EXERCISE GOAL
Your task is to retype the lines from the opening of the material through the line that includes "COL = sc.collection". Do not copy the pictures.
+++
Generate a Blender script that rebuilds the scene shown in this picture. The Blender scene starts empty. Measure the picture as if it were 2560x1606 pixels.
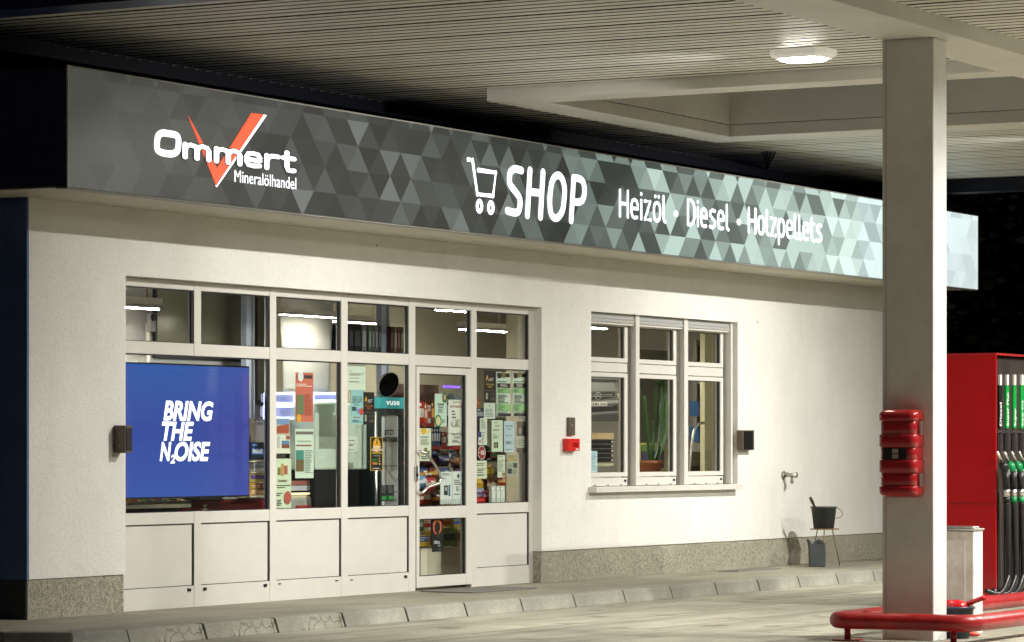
import bpy, bmesh, math, random
from mathutils import Vector, Matrix
R = math.radians
random.seed(11)
sc = bpy.context.scene
COL = sc.collection

# ------------------------------------------------------------------ camera
F_PX, W_PX, H_PX = 8421.0, 2560.0, 1606.0
HORIZON, CX = 1124.0, 1280.0
CAM = Vector((0.0, -16.1, 1.33))
TH = math.atan2(4703.0, F_PX)
S, Cc = math.sin(TH), math.cos(TH)
cam_d = bpy.data.cameras.new("camera")
cam = bpy.data.objects.new("camera", cam_d); COL.objects.link(cam)
cam.location = CAM
cam.rotation_euler = (R(90), 0, -(math.pi/2 - TH))
cam_d.sensor_width = 36.0
cam_d.lens = 36.0 * F_PX / W_PX
cam_d.shift_y = (HORIZON - H_PX/2) / W_PX
cam_d.clip_start = 0.5
cam_d.clip_end = 900
sc.camera = cam

# ------------------------------------------------------------------ night sky, exposure
world = bpy.data.worlds.new("World"); sc.world = world
world.use_nodes = True
nt = world.node_tree
bgn = nt.nodes["Background"]
sky = nt.nodes.new("ShaderNodeTexSky")
sky.sky_type = 'NISHITA'; sky.sun_disc = False
sky.sun_elevation = R(-6.0); sky.sun_rotation = R(250)
nt.links.new(sky.outputs[0], bgn.inputs[0])
bgn.inputs[1].default_value = 2.6
sc.view_settings.view_transform = 'Standard'
sc.view_settings.look = 'None'
sc.view_settings.exposure = 0.0
sc.view_settings.gamma = 1.0
sc.render.engine = 'CYCLES'
sc.cycles.use_denoising = True
sc.cycles.max_bounces = 8
sc.cycles.transparent_max_bounces = 12
sc.cycles.sample_clamp_indirect = 6.0
sc.cycles.caustics_reflective = False
sc.cycles.caustics_refractive = False
LAMP_POWER = 225.0            # watts of a lamp on the shop side

# ------------------------------------------------------------------ place helpers (camera calibration -> metres)
def _u(px): return (px - CX) / F_PX
def P(px, py, Y):
    """point of the plane y=Y that is seen at photo pixel (px, py)"""
    u = _u(px); Z = (Y - CAM.y) / (S - u*Cc)
    return Vector((Z*(Cc + u*S), Y, CAM.z + (HORIZON - py)/F_PX*Z))
def G(px, py, z):
    u = _u(px); Z = (z - CAM.z) * F_PX / (HORIZON - py)
    return Vector((Z*(Cc + u*S), CAM.y + Z*(S - u*Cc), z))
def XP(px, py, X):
    u = _u(px); Z = X / (Cc + u*S)
    return Vector((X, CAM.y + Z*(S - u*Cc), CAM.z + (HORIZON - py)/F_PX*Z))
def rect(l, t, r, b, Y):
    """x0, x1, z0, z1 on plane Y of the pixel box"""
    c = (l + r)/2
    return P(l, 0, Y).x, P(r, 0, Y).x, P(c, b, Y).z, P(c, t, Y).z

# ------------------------------------------------------------------ materials
MATS = {}
def lin(c):
    return tuple(((x/255)/12.92 if x/255 <= .04045 else ((x/255+.055)/1.055)**2.4) for x in c)
def mat(name, col, rough=.5, metal=0.0, emit=None, es=1.0, noise=None, bump=None, coat=0.0, spec=None, stretch=None):
    if name in MATS: return MATS[name]
    m = bpy.data.materials.new(name); m.use_nodes = True
    t = m.node_tree; b = t.nodes["Principled BSDF"]
    b.inputs["Base Color"].default_value = (*col, 1)
    b.inputs["Roughness"].default_value = rough
    b.inputs["Metallic"].default_value = metal
    if coat: b.inputs["Coat Weight"].default_value = coat
    if spec is not None: b.inputs["Specular IOR Level"].default_value = spec
    if emit:
        b.inputs["Emission Color"].default_value = (*emit, 1); b.inputs["Emission Strength"].default_value = es
    co = t.nodes.new("ShaderNodeTexCoord"); mp = t.nodes.new("ShaderNodeMapping")
    t.links.new(co.outputs["Object"], mp.inputs[0])
    if stretch: mp.inputs["Scale"].default_value = stretch
    if noise:
        s_, amt = noise
        n = t.nodes.new("ShaderNodeTexNoise"); n.inputs["Scale"].default_value = s_; n.inputs["Detail"].default_value = 6
        n.inputs["Roughness"].default_value = .65
        t.links.new(mp.outputs[0], n.inputs["Vector"])
        r = t.nodes.new("ShaderNodeValToRGB")
        r.color_ramp.elements[0].position = .3; r.color_ramp.elements[1].position = .7
        r.color_ramp.elements[0].color = (*[c*(1-amt) for c in col], 1)
        r.color_ramp.elements[1].color = (*[min(1, c*(1+amt*.6)) for c in col], 1)
        t.links.new(n.outputs[0], r.inputs[0]); t.links.new(r.outputs[0], b.inputs["Base Color"])
    if bump:
        s_, st, dist = bump
        n = t.nodes.new("ShaderNodeTexNoise"); n.inputs["Scale"].default_value = s_; n.inputs["Detail"].default_value = 3
        t.links.new(co.outputs["Object"], n.inputs["Vector"])
        bp = t.nodes.new("ShaderNodeBump"); bp.inputs["Strength"].default_value = st; bp.inputs["Distance"].default_value = dist
        t.links.new(n.outputs[0], bp.inputs["Height"]); t.links.new(bp.outputs[0], b.inputs["Normal"])
    MATS[name] = m
    return m
def cmat(c, rough=.55, metal=0):
    """plain printed / painted colour given as sRGB"""
    return mat("paint_%02x%02x%02x_%d" % (*c, int(rough*100)) + ("m" if metal else ""), lin(c), rough, metal)
def emat(c, s):
    return mat("glow_%02x%02x%02x_%g" % (*c, s), lin(c), .5, emit=lin(c), es=s)

def plaster(name, col, scale, strength, grime):
    """rubbed render: short worm-like scratches plus broad grime"""
    m = bpy.data.materials.new(name); m.use_nodes = True; MATS[name] = m
    t = m.node_tree; b = t.nodes["Principled BSDF"]; b.inputs["Roughness"].default_value = .9
    b.inputs["Specular IOR Level"].default_value = .15
    co = t.nodes.new("ShaderNodeTexCoord")
    mp = t.nodes.new("ShaderNodeMapping"); mp.inputs["Scale"].default_value = (1.0, 1.0, .55)
    t.links.new(co.outputs["Object"], mp.inputs[0])
    n = t.nodes.new("ShaderNodeTexNoise"); n.inputs["Scale"].default_value = scale; n.inputs["Detail"].default_value = 2.5
    n.inputs["Distortion"].default_value = 1.2
    t.links.new(mp.outputs[0], n.inputs["Vector"])
    rr = t.nodes.new("ShaderNodeValToRGB")
    rr.color_ramp.elements[0].position = .36; rr.color_ramp.elements[1].position = .5
    rr.color_ramp.elements[0].color = (0, 0, 0, 1); rr.color_ramp.elements[1].color = (1, 1, 1, 1)
    t.links.new(n.outputs[0], rr.inputs[0])
    bp = t.nodes.new("ShaderNodeBump"); bp.inputs["Strength"].default_value = strength; bp.inputs["Distance"].default_value = .012
    t.links.new(rr.outputs[0], bp.inputs["Height"]); t.links.new(bp.outputs[0], b.inputs["Normal"])
    g = t.nodes.new("ShaderNodeTexNoise"); g.inputs["Scale"].default_value = .9; g.inputs["Detail"].default_value = 7; g.inputs["Roughness"].default_value = .6
    t.links.new(co.outputs["Object"], g.inputs["Vector"])
    gr = t.nodes.new("ShaderNodeValToRGB")
    gr.color_ramp.elements[0].position = .3; gr.color_ramp.elements[1].position = .62
    gr.color_ramp.elements[0].color = (*[c*(1-grime) for c in col], 1); gr.color_ramp.elements[1].color = (*col, 1)
    t.links.new(g.outputs[0], gr.inputs[0])
    mx = t.nodes.new("ShaderNodeMix"); mx.data_type = 'RGBA'; mx.blend_type = 'MULTIPLY'; mx.inputs[0].default_value = .06
    t.links.new(gr.outputs[0], mx.inputs[6]); t.links.new(rr.outputs[0], mx.inputs[7])
    vo = t.nodes.new("ShaderNodeTexVoronoi"); vo.inputs["Scale"].default_value = 1.15
    t.links.new(co.outputs["Object"], vo.inputs["Vector"])
    vr = t.nodes.new("ShaderNodeValToRGB"); vr.color_ramp.elements[0].position = .012; vr.color_ramp.elements[1].position = .016
    vr.color_ramp.elements[0].color = (.2, .17, .13, 1); vr.color_ramp.elements[1].color = (1, 1, 1, 1)
    t.links.new(vo.outputs["Distance"], vr.inputs[0])
    st_ = t.nodes.new("ShaderNodeTexNoise"); st_.inputs["Scale"].default_value = 1; st_.inputs["Detail"].default_value = 6
    ms_ = t.nodes.new("ShaderNodeMapping"); ms_.inputs["Scale"].default_value = (5.5, 5.5, .5)
    t.links.new(co.outputs["Object"], ms_.inputs[0]); t.links.new(ms_.outputs[0], st_.inputs["Vector"])
    sr_ = t.nodes.new("ShaderNodeValToRGB"); sr_.color_ramp.elements[0].position = .32; sr_.color_ramp.elements[1].position = .52
    sr_.color_ramp.elements[0].color = (.87, .85, .80, 1); sr_.color_ramp.elements[1].color = (1, 1, 1, 1)
    t.links.new(st_.outputs[0], sr_.inputs[0])
    out = mx.outputs[2]
    for nd, fac in ((vr, 1), (sr_, .2)):
        ml = t.nodes.new("ShaderNodeMix"); ml.data_type = 'RGBA'; ml.blend_type = 'MULTIPLY'; ml.inputs[0].default_value = fac
        t.links.new(out, ml.inputs[6]); t.links.new(nd.outputs[0], ml.inputs[7]); out = ml.outputs[2]
    t.links.new(out, b.inputs["Base Color"])
    return m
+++
OUTPUT FOR THIS TASK
Generate a Blender script that rebuilds the scene shown in this picture. The Blender scene starts empty. Measure the picture as if it were 2560x1606 pixels.
import bpy, bmesh, math, random
from mathutils import Vector, Matrix
R = math.radians
random.seed(11)
sc = bpy.context.scene
COL = sc.collection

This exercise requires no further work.